Exercise instructions: Write out the lines from the top of the material through the line with "else: [bm.faces.new((A[k], A[(k", exactly and with nothing added.
[start Stored data]
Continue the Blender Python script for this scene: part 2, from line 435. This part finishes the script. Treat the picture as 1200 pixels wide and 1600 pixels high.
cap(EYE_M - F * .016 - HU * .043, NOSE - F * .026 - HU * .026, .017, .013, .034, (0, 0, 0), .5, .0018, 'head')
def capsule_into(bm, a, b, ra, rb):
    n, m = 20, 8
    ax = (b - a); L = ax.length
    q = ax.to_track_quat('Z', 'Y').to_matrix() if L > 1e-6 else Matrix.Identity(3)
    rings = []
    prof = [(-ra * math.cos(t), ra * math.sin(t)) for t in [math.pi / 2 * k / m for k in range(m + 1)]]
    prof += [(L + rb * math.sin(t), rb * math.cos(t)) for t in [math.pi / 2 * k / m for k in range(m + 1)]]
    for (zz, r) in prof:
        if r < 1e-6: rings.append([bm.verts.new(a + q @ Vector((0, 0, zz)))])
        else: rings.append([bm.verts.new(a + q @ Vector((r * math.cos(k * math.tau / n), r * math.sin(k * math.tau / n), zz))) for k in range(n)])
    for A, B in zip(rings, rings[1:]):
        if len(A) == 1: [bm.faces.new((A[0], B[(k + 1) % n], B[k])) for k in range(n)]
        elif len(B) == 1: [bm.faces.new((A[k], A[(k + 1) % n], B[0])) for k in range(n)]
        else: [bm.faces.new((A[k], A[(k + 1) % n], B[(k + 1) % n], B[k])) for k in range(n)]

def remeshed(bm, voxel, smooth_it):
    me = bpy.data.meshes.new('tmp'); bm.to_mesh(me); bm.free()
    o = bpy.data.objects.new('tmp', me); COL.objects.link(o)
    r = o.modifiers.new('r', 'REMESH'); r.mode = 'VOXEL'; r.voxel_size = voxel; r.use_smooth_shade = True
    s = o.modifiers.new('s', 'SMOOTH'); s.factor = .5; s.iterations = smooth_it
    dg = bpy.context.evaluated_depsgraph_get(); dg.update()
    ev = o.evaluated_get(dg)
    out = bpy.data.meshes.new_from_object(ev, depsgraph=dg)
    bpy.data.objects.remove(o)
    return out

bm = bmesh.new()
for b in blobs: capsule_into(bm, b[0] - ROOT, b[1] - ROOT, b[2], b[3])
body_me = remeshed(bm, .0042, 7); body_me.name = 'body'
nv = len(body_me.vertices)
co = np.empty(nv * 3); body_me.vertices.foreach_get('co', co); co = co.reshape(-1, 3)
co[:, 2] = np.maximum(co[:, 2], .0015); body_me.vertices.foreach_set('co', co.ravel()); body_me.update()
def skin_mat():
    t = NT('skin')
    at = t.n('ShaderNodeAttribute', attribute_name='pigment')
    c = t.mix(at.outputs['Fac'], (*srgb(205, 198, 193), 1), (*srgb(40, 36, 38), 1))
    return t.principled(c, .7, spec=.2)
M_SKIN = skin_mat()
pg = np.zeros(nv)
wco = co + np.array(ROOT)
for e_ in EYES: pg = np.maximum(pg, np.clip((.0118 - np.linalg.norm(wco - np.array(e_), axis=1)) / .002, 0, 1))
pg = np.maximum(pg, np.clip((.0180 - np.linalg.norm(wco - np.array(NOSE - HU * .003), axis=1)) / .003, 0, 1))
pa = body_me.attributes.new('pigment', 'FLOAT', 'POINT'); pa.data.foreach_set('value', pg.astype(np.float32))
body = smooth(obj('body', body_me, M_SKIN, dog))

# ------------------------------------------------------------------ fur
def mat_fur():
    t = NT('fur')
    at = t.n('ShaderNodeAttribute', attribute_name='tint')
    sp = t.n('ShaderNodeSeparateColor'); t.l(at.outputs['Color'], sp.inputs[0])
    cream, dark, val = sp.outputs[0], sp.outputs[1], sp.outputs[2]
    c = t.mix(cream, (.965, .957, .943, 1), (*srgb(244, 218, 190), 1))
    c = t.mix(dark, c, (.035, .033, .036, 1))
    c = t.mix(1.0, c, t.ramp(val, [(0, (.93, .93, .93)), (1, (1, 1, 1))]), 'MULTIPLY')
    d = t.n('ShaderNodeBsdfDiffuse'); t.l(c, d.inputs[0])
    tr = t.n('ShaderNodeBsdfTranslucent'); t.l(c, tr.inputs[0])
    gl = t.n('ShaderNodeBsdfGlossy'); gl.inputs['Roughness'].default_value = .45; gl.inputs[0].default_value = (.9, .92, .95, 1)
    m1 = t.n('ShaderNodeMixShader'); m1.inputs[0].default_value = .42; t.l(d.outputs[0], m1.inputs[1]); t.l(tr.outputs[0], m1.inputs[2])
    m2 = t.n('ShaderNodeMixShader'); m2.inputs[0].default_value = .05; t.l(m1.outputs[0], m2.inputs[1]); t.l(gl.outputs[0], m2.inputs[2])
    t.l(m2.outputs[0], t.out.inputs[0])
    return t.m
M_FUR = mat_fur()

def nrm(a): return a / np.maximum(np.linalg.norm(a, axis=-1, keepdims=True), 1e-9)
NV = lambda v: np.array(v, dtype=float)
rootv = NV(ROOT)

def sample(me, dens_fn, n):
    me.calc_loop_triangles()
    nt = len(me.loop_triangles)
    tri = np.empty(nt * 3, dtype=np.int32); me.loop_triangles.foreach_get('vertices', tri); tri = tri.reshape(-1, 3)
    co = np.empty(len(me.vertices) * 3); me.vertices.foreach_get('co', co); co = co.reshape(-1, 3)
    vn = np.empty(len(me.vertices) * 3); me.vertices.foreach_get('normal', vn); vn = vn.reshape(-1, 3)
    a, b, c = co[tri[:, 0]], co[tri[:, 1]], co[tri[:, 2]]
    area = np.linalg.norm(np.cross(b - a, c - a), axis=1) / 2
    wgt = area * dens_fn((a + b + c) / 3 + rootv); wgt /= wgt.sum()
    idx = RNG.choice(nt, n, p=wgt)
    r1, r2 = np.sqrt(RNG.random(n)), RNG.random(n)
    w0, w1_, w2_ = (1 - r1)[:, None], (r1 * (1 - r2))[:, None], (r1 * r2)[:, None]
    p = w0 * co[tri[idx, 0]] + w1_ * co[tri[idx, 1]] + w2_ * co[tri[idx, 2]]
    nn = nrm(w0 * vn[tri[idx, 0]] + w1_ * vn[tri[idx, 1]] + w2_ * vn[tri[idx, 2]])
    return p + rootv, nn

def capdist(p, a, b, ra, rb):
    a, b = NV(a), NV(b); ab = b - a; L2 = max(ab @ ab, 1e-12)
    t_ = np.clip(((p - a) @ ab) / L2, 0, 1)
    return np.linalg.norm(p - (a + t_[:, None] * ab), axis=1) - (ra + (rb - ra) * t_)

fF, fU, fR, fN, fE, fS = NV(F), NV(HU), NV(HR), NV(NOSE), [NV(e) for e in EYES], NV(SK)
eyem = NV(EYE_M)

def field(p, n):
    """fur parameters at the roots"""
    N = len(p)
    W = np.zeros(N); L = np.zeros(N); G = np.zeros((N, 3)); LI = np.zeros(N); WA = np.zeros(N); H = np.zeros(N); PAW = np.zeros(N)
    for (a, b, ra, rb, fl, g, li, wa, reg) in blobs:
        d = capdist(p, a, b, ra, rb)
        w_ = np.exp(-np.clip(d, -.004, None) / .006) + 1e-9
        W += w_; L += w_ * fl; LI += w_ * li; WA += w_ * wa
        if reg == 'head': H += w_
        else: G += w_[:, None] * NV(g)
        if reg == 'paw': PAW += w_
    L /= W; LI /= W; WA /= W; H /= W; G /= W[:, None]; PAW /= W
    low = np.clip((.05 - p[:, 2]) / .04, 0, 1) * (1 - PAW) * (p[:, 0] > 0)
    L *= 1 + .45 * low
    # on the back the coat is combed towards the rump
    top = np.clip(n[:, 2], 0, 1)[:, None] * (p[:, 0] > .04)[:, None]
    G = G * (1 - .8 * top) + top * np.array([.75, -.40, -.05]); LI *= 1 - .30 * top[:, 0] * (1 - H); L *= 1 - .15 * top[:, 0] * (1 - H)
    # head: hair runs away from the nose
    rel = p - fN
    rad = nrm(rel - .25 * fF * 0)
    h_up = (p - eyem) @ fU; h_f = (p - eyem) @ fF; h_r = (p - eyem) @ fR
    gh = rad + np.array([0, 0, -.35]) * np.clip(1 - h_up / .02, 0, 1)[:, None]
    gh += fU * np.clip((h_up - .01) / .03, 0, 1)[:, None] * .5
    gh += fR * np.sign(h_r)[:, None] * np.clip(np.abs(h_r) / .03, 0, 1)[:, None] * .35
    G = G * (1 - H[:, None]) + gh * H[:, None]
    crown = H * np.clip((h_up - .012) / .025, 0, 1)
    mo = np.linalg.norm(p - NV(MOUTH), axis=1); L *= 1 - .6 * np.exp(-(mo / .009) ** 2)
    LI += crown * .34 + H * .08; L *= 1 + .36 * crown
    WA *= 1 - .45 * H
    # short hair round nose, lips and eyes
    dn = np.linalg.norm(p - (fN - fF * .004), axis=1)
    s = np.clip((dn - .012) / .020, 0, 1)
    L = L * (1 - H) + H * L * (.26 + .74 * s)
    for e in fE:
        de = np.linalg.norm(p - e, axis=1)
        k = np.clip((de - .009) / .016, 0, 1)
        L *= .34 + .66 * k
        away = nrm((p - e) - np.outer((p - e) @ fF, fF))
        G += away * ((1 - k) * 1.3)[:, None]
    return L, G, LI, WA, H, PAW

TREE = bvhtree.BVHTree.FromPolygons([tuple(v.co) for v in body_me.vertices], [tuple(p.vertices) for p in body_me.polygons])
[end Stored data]
Full answer:
Continue the Blender Python script for this scene: part 2, from line 435. This part finishes the script. Treat the picture as 1200 pixels wide and 1600 pixels high.
cap(EYE_M - F * .016 - HU * .043, NOSE - F * .026 - HU * .026, .017, .013, .034, (0, 0, 0), .5, .0018, 'head')
def capsule_into(bm, a, b, ra, rb):
    n, m = 20, 8
    ax = (b - a); L = ax.length
    q = ax.to_track_quat('Z', 'Y').to_matrix() if L > 1e-6 else Matrix.Identity(3)
    rings = []
    prof = [(-ra * math.cos(t), ra * math.sin(t)) for t in [math.pi / 2 * k / m for k in range(m + 1)]]
    prof += [(L + rb * math.sin(t), rb * math.cos(t)) for t in [math.pi / 2 * k / m for k in range(m + 1)]]
    for (zz, r) in prof:
        if r < 1e-6: rings.append([bm.verts.new(a + q @ Vector((0, 0, zz)))])
        else: rings.append([bm.verts.new(a + q @ Vector((r * math.cos(k * math.tau / n), r * math.sin(k * math.tau / n), zz))) for k in range(n)])
    for A, B in zip(rings, rings[1:]):
        if len(A) == 1: [bm.faces.new((A[0], B[(k + 1) % n], B[k])) for k in range(n)]
        elif len(B) == 1: [bm.faces.new((A[k], A[(k + 1) % n], B[0])) for k in range(n)]
        else: [bm.faces.new((A[k], A[(k + 1) % n], B[(k + 1) % n], B[k])) for k in range(n)]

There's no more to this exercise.